In August 2013 Glazyev said that stating that all Ukrainians favor Ukraine to integrate in the European Union "is some kind of sick self-delusion"[4] and, citing a December 2012 poll,[5] said "sociological surveys by Ukrainian sociological services say something different: 35% of people prefer the European Union and 40% the Customs Union".[4] He blamed "numerous political scientists and experts, who have fed on European and American grants for 20 years, and a whole generation of diplomats and bureaucrats that has appeared after the years of the ‘orange’ hysteria, who are carrying out an anti-Russian agenda" and "who are too far from the economy and real life, don’t really know their country’s history and are divorced from its spiritual traditions" for creating "an effect that Ukraine doesn’t want".[4] However opinion polls of Ukrainians that polled support in Ukraine for European Union membership and/or the Customs Union at the time of Glazyev's statements showed Ukrainian sentiment was different at the time with a poll by German state-owned broadcaster Deutsche Welle showing a majority support for EU ascension and polls by Ukrainian research company's RATING and Razumkov Centre indicating more Ukrainians preferred joining the European Union rather than the Custom Union.[6][7][8]

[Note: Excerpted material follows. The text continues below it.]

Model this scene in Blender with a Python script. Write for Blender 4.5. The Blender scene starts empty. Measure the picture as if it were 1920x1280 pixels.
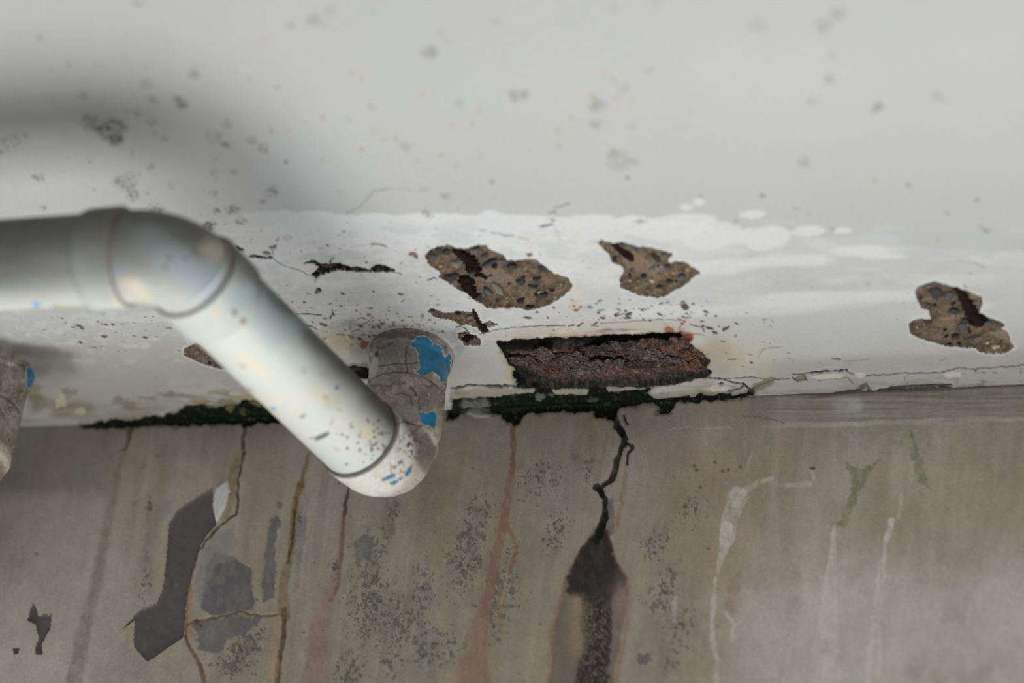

In June 2014, in an interview with the BBC, he called the new President of Ukraine, Petro Poroshenko, illegitimately elected due to the lack of votes in Ukraine´s Easternmost provinces; the signing on the 27th of June 2014 of Ukraine–European Union Association Agreement likewise illegitimate; and he also called Poroshenko a Nazi: "Europe is trying to push Ukraine to sign this agreement by force ... They organised [a] military coup in Ukraine, they helped Nazis to come to power. This Nazi government is bombing the largest region in Ukraine." Asked if he believed Mr Poroshenko was a Nazi he replied: "Of course."[9][nb 1]

On 2 July 2014, Glazyev warned about economic consequences following the association of Ukraine with the European Union, "Be objective — the association with the EU imposed on Ukraine by force is leading to the sharp deterioration of the already poor state of Ukraine's economy, the reduction of its competitiveness, the forcing of Ukrainian goods out of the market and drop in their production, increased unemployment and decreased living standards."[11]


On 5 July 2014, the head of the Security Service of Ukraine (SBU) Valentyn Nalyvaichenko announced that a criminal action was brought against Glazyev under Ukraine’s Criminal Code Article 436 (public appeals for unleashing a military conflict).[12] Glazyev replied that "the SBU in Ukraine exerts the same function as the Gestapo did in the Nazi Germany." In his words, "the SBU is a criminal organization, and its leadership is completely controlled by American secret services."[13]


  1. ^ The same day President Putin's spokesman Dmitry Peskov told Russian media that Glazyev's comments did not reflect the official position of the Russian government.[10]